Task brief
Reproduce each line exactly. Skip none.
╔══
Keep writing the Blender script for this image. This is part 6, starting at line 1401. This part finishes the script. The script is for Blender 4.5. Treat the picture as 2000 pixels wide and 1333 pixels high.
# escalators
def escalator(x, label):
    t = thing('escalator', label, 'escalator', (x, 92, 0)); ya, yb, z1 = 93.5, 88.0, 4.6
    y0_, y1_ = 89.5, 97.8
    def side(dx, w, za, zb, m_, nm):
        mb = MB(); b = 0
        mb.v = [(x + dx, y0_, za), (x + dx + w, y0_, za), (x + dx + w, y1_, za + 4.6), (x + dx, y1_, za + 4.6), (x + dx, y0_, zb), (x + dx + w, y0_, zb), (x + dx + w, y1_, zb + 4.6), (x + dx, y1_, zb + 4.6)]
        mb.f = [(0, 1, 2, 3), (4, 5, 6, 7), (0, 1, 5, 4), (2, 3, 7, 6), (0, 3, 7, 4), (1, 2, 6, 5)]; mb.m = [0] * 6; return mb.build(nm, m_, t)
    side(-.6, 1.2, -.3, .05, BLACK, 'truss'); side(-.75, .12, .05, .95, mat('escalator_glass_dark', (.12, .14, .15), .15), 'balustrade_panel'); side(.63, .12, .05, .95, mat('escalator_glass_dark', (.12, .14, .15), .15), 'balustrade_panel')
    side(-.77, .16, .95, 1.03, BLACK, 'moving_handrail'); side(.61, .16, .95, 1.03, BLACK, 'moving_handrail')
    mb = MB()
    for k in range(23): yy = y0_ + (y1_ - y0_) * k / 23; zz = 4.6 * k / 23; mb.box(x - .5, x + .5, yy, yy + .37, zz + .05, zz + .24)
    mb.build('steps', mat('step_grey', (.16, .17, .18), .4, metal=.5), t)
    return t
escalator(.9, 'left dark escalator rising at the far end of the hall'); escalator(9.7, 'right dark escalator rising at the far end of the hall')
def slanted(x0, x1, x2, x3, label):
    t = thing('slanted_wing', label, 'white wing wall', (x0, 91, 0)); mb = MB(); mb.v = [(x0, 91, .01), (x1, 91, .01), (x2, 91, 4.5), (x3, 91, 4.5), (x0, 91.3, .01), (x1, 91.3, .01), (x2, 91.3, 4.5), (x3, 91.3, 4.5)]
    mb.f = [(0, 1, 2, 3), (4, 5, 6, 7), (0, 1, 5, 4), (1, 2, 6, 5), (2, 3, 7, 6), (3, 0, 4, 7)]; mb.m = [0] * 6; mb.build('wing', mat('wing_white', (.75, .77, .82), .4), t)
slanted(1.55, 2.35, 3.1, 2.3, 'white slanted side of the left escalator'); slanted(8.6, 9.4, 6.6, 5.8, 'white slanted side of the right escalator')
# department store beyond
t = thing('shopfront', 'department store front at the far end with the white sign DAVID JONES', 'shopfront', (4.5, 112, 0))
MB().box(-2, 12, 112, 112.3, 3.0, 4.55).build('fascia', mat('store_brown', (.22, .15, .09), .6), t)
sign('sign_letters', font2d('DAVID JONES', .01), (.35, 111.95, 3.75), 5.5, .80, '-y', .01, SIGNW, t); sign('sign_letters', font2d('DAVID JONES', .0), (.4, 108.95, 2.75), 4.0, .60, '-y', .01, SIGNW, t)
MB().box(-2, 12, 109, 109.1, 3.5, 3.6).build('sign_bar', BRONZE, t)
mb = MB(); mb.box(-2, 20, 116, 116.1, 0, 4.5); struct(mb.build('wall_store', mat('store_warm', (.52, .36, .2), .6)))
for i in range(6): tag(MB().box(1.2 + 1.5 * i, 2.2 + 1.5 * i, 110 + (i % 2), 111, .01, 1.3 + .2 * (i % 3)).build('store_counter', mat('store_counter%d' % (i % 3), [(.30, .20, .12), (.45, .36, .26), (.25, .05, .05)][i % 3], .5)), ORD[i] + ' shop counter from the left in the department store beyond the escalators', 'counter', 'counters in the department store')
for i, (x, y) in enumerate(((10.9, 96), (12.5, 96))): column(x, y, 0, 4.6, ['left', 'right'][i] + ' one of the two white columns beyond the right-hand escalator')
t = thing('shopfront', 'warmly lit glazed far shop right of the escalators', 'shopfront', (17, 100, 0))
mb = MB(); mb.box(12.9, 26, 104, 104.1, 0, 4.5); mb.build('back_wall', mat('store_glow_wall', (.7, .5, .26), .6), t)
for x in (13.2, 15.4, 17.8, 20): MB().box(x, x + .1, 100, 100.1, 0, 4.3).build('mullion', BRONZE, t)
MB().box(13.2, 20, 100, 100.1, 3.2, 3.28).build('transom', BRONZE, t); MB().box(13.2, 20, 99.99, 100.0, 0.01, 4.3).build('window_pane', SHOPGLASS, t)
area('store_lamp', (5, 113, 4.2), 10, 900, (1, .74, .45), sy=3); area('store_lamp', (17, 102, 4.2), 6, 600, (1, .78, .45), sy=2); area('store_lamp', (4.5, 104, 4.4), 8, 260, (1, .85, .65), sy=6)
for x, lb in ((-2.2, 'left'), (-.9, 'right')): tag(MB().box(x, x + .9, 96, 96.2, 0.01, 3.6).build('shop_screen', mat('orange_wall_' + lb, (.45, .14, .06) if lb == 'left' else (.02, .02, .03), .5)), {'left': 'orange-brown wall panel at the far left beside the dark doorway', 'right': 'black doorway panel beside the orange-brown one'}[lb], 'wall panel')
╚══
Output below
Keep writing the Blender script for this image. This is part 6, starting at line 1401. This part finishes the script. The script is for Blender 4.5. Treat the picture as 2000 pixels wide and 1333 pixels high.
# escalators
def escalator(x, label):
    t = thing('escalator', label, 'escalator', (x, 92, 0)); ya, yb, z1 = 93.5, 88.0, 4.6
    y0_, y1_ = 89.5, 97.8
    def side(dx, w, za, zb, m_, nm):
        mb = MB(); b = 0
        mb.v = [(x + dx, y0_, za), (x + dx + w, y0_, za), (x + dx + w, y1_, za + 4.6), (x + dx, y1_, za + 4.6), (x + dx, y0_, zb), (x + dx + w, y0_, zb), (x + dx + w, y1_, zb + 4.6), (x + dx, y1_, zb + 4.6)]
        mb.f = [(0, 1, 2, 3), (4, 5, 6, 7), (0, 1, 5, 4), (2, 3, 7, 6), (0, 3, 7, 4), (1, 2, 6, 5)]; mb.m = [0] * 6; return mb.build(nm, m_, t)
    side(-.6, 1.2, -.3, .05, BLACK, 'truss'); side(-.75, .12, .05, .95, mat('escalator_glass_dark', (.12, .14, .15), .15), 'balustrade_panel'); side(.63, .12, .05, .95, mat('escalator_glass_dark', (.12, .14, .15), .15), 'balustrade_panel')
    side(-.77, .16, .95, 1.03, BLACK, 'moving_handrail'); side(.61, .16, .95, 1.03, BLACK, 'moving_handrail')
    mb = MB()
    for k in range(23): yy = y0_ + (y1_ - y0_) * k / 23; zz = 4.6 * k / 23; mb.box(x - .5, x + .5, yy, yy + .37, zz + .05, zz + .24)
    mb.build('steps', mat('step_grey', (.16, .17, .18), .4, metal=.5), t)
    return t
escalator(.9, 'left dark escalator rising at the far end of the hall'); escalator(9.7, 'right dark escalator rising at the far end of the hall')
def slanted(x0, x1, x2, x3, label):
    t = thing('slanted_wing', label, 'white wing wall', (x0, 91, 0)); mb = MB(); mb.v = [(x0, 91, .01), (x1, 91, .01), (x2, 91, 4.5), (x3, 91, 4.5), (x0, 91.3, .01), (x1, 91.3, .01), (x2, 91.3, 4.5), (x3, 91.3, 4.5)]
    mb.f = [(0, 1, 2, 3), (4, 5, 6, 7), (0, 1, 5, 4), (1, 2, 6, 5), (2, 3, 7, 6), (3, 0, 4, 7)]; mb.m = [0] * 6; mb.build('wing', mat('wing_white', (.75, .77, .82), .4), t)
slanted(1.55, 2.35, 3.1, 2.3, 'white slanted side of the left escalator'); slanted(8.6, 9.4, 6.6, 5.8, 'white slanted side of the right escalator')
# department store beyond
t = thing('shopfront', 'department store front at the far end with the white sign DAVID JONES', 'shopfront', (4.5, 112, 0))
MB().box(-2, 12, 112, 112.3, 3.0, 4.55).build('fascia', mat('store_brown', (.22, .15, .09), .6), t)
sign('sign_letters', font2d('DAVID JONES', .01), (.35, 111.95, 3.75), 5.5, .80, '-y', .01, SIGNW, t); sign('sign_letters', font2d('DAVID JONES', .0), (.4, 108.95, 2.75), 4.0, .60, '-y', .01, SIGNW, t)
MB().box(-2, 12, 109, 109.1, 3.5, 3.6).build('sign_bar', BRONZE, t)
mb = MB(); mb.box(-2, 20, 116, 116.1, 0, 4.5); struct(mb.build('wall_store', mat('store_warm', (.52, .36, .2), .6)))
for i in range(6): tag(MB().box(1.2 + 1.5 * i, 2.2 + 1.5 * i, 110 + (i % 2), 111, .01, 1.3 + .2 * (i % 3)).build('store_counter', mat('store_counter%d' % (i % 3), [(.30, .20, .12), (.45, .36, .26), (.25, .05, .05)][i % 3], .5)), ORD[i] + ' shop counter from the left in the department store beyond the escalators', 'counter', 'counters in the department store')
for i, (x, y) in enumerate(((10.9, 96), (12.5, 96))): column(x, y, 0, 4.6, ['left', 'right'][i] + ' one of the two white columns beyond the right-hand escalator')
t = thing('shopfront', 'warmly lit glazed far shop right of the escalators', 'shopfront', (17, 100, 0))
mb = MB(); mb.box(12.9, 26, 104, 104.1, 0, 4.5); mb.build('back_wall', mat('store_glow_wall', (.7, .5, .26), .6), t)
for x in (13.2, 15.4, 17.8, 20): MB().box(x, x + .1, 100, 100.1, 0, 4.3).build('mullion', BRONZE, t)
MB().box(13.2, 20, 100, 100.1, 3.2, 3.28).build('transom', BRONZE, t); MB().box(13.2, 20, 99.99, 100.0, 0.01, 4.3).build('window_pane', SHOPGLASS, t)
area('store_lamp', (5, 113, 4.2), 10, 900, (1, .74, .45), sy=3); area('store_lamp', (17, 102, 4.2), 6, 600, (1, .78, .45), sy=2); area('store_lamp', (4.5, 104, 4.4), 8, 260, (1, .85, .65), sy=6)
for x, lb in ((-2.2, 'left'), (-.9, 'right')): tag(MB().box(x, x + .9, 96, 96.2, 0.01, 3.6).build('shop_screen', mat('orange_wall_' + lb, (.45, .14, .06) if lb == 'left' else (.02, .02, .03), .5)), {'left': 'orange-brown wall panel at the far left beside the dark doorway', 'right': 'black doorway panel beside the orange-brown one'}[lb], 'wall panel')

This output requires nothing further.